Friday, September 11, 2009

United Nations Rise Against Wooden Dollar


British economists from Capital Economics said as a result of a recent research that the Russian ruble was expected to lose about ten percent of its value against the dollar. Russian analysts share such a conclusion and say that there is nothing terrible about it. The United Nations Organization in its turn published a new research in which it criticized the dollar as an international currency and offered to replace with an artificial one.The report from the UN conference on Trade and Development particularly stated that the global currency system was not efficient. The system, the report said, hampers the development of the world economy and serves one of the reasons for the current economic crisis.

One of the authors of the report said that replacing the dollar with an artificial currency could solve a number of problems connected with the state debt and the imbalance in the field of international trade.
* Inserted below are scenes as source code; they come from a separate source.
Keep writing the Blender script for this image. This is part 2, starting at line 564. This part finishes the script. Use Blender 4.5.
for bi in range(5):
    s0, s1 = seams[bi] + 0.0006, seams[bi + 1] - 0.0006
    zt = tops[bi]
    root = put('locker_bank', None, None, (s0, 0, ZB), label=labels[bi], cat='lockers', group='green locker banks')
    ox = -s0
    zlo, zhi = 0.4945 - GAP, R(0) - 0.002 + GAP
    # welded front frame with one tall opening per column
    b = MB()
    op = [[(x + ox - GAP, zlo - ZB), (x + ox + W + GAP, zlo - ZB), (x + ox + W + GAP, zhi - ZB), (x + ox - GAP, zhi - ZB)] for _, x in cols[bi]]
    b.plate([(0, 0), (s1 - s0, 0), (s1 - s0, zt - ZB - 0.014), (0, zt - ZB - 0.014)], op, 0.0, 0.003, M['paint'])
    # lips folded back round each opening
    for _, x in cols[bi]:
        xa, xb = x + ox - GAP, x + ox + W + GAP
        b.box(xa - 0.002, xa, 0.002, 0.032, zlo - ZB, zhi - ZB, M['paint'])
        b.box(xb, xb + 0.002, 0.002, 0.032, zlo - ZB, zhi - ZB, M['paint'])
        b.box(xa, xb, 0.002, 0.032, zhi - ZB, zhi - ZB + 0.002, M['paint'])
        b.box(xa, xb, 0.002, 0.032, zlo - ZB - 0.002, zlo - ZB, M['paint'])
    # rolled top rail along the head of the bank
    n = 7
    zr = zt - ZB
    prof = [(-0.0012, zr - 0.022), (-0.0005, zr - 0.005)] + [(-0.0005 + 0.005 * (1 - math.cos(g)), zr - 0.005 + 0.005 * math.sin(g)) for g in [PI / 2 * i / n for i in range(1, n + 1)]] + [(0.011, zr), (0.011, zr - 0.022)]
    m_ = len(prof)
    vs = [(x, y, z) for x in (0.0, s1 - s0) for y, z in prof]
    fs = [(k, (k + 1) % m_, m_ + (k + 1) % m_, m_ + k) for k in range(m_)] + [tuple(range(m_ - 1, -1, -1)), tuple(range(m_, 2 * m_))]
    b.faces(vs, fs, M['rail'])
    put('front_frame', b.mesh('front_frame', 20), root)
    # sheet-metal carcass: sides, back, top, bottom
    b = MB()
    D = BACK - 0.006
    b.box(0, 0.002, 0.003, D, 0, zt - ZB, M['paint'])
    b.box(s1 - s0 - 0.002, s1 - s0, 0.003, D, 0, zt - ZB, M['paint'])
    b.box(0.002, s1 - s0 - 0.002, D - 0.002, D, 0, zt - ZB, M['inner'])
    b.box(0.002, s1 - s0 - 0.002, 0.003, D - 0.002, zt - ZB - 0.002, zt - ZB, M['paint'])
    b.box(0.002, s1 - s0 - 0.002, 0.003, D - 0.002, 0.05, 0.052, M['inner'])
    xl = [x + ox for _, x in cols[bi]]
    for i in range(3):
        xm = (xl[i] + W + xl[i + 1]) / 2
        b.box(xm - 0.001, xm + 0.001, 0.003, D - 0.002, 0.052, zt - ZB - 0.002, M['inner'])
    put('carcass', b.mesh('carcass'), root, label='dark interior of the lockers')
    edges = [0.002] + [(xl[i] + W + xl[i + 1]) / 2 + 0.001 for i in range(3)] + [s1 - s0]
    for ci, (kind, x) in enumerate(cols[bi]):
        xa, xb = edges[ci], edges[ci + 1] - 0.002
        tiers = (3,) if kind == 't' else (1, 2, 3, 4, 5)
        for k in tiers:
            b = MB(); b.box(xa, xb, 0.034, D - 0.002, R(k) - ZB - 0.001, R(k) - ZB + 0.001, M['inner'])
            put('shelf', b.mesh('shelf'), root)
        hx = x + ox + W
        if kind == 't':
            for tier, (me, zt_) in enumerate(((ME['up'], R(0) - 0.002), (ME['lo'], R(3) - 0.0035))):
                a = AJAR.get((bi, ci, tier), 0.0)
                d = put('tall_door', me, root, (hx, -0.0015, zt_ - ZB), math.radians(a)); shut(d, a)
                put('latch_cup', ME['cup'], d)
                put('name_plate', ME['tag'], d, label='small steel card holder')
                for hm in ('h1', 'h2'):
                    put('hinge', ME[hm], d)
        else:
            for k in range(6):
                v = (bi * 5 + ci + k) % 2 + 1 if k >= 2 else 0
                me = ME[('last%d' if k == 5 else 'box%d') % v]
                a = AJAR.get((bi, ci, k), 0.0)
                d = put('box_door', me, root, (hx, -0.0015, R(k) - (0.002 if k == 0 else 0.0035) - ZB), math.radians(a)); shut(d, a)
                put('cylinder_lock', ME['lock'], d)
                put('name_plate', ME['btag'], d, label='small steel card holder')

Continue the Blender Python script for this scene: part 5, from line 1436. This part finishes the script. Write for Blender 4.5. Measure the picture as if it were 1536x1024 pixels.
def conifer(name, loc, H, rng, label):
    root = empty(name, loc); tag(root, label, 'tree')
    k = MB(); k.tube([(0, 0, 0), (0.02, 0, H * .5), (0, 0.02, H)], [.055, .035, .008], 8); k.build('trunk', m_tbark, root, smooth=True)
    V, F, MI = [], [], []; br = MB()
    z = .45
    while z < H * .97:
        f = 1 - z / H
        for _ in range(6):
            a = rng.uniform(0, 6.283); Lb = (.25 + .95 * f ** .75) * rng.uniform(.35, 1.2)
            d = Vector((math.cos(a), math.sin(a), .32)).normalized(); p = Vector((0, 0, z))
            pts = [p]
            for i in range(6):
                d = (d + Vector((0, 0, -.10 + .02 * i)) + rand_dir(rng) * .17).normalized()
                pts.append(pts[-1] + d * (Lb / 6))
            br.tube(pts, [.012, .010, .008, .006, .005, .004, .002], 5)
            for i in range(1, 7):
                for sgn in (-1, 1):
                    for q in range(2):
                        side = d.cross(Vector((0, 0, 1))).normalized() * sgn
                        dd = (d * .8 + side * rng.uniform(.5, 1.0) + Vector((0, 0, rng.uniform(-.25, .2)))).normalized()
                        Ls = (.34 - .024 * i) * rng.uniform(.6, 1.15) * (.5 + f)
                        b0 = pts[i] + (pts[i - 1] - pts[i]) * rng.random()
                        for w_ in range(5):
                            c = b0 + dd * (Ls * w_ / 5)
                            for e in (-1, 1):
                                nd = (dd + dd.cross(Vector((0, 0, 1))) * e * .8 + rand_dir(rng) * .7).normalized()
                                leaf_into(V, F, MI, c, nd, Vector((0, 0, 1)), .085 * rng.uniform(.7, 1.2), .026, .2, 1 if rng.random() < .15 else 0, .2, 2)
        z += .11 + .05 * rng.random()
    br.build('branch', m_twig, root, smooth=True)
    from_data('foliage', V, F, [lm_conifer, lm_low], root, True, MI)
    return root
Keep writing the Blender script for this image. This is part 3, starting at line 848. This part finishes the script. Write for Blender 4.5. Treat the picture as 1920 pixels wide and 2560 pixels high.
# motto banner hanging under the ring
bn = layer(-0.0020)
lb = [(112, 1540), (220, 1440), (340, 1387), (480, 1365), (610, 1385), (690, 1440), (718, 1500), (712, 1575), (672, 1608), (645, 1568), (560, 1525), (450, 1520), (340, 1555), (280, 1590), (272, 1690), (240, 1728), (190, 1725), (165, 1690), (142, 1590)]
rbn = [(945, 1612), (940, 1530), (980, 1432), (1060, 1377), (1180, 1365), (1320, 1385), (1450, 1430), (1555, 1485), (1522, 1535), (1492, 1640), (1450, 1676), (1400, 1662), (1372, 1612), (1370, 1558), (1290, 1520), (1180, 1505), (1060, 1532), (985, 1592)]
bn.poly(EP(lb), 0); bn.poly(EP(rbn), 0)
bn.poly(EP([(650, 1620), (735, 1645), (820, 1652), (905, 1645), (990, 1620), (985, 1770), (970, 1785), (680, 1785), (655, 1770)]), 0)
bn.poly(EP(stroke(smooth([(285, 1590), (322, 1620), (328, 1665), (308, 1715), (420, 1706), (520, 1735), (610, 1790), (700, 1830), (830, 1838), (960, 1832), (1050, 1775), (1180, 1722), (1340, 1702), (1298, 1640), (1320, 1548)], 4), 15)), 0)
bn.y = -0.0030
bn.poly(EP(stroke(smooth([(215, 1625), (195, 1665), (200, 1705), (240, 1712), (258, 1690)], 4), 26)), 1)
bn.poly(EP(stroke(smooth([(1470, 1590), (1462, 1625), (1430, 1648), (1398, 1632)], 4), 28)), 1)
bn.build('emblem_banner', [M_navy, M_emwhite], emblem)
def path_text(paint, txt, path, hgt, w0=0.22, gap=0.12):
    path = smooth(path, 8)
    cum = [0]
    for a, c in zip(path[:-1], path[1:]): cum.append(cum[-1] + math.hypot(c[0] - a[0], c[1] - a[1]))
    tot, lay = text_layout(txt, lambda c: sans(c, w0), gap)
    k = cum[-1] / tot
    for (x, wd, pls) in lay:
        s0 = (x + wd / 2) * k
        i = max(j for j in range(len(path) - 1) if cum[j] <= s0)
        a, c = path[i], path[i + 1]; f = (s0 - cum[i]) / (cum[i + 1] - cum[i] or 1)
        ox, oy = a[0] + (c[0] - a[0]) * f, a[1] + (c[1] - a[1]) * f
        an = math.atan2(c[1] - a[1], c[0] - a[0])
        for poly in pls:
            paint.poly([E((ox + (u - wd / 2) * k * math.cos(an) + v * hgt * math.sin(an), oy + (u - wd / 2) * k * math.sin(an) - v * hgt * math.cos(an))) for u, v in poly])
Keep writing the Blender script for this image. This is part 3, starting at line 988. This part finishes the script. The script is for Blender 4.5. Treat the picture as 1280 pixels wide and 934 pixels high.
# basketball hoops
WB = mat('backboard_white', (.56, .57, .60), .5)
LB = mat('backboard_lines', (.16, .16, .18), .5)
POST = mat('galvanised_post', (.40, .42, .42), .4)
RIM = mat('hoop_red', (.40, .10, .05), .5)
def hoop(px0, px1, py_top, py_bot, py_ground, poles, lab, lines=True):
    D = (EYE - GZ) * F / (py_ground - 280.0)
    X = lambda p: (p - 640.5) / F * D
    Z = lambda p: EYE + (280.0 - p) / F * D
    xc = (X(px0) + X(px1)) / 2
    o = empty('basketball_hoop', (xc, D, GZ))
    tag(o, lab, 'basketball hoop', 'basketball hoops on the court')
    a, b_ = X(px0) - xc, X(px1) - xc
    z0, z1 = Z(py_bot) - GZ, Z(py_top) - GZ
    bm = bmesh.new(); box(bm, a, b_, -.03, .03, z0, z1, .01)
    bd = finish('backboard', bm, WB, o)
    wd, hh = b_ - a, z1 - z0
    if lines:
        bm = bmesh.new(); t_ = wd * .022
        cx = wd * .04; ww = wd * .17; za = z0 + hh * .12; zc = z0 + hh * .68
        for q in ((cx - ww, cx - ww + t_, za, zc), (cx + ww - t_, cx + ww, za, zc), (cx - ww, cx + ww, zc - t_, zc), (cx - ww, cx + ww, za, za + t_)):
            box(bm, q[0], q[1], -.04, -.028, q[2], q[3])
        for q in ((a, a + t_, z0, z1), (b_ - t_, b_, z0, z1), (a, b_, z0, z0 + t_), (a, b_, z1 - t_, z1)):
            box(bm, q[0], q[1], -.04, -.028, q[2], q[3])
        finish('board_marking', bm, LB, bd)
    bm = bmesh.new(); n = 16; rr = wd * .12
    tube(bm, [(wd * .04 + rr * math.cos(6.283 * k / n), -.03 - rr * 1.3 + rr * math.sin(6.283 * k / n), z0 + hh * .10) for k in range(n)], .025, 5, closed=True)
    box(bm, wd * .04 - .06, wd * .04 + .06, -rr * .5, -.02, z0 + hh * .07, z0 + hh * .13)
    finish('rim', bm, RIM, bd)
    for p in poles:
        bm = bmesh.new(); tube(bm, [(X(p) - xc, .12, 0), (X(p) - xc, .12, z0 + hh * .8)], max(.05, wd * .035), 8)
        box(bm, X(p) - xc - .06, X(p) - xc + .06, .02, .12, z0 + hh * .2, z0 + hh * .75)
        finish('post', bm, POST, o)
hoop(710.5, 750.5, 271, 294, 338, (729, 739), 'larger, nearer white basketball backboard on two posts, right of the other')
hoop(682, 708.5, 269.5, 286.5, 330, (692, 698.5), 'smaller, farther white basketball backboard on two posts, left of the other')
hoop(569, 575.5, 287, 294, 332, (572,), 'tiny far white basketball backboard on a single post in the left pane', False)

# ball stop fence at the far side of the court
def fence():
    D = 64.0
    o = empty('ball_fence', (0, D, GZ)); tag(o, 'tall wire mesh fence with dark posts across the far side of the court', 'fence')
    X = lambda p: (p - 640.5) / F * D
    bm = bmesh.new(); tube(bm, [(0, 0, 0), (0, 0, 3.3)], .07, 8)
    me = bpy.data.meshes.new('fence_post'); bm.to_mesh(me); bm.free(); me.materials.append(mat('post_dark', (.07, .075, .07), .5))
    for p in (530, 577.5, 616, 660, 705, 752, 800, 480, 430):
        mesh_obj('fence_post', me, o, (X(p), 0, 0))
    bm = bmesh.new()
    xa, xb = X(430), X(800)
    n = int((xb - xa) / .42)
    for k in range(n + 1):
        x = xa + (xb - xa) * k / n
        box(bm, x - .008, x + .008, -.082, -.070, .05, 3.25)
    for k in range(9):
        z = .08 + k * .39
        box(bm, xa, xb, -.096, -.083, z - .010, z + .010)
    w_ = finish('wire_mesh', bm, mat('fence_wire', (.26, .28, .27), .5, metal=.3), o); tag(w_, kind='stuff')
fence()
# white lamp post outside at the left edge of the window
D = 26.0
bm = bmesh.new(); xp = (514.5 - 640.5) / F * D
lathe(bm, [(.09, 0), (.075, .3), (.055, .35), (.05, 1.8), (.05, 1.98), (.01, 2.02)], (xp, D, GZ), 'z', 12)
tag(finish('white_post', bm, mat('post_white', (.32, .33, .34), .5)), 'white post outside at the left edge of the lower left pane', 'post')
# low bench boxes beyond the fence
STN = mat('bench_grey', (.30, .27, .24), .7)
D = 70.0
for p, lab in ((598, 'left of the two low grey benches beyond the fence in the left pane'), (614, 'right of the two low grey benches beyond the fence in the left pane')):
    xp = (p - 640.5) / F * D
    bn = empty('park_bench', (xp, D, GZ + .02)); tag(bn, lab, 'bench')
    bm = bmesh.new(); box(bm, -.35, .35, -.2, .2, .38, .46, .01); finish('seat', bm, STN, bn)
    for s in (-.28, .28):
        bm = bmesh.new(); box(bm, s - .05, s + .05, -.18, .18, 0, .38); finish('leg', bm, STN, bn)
"A viable solution to the exchange-rate problem would be a system of managed flexible exchange rates targeting a rate that is consistent with a sustainable current-account position, which is preferable to any 'corner solution.' But since the exchange rate is a variable that involves more than one currency, there is a much better chance of achieving a stable pattern of exchange rates in a multilaterally agreed framework for exchange-rate management," said the U.N. body.

“This subject is not new at all, but I do not think that this problem will be paid any attention to during the upcoming several years. The crisis of trust and the crisis of finance is enough for the economy today, no one needs a currency crisis. One needs to look into current problems and not create new ones,” finance expert Alexander Osin told the Noviye Izvestia newspaper.

However, a new currency has all chances to emerge some day, the expert said.

The subject of the dollar’s replacement surfaced for the first time in November of 2008, during the G20 summit in Washington. It was Russia and China that offered the issue for discussion. China support Russia, but other members of the summit decided to take a break without setting forth any objections, though.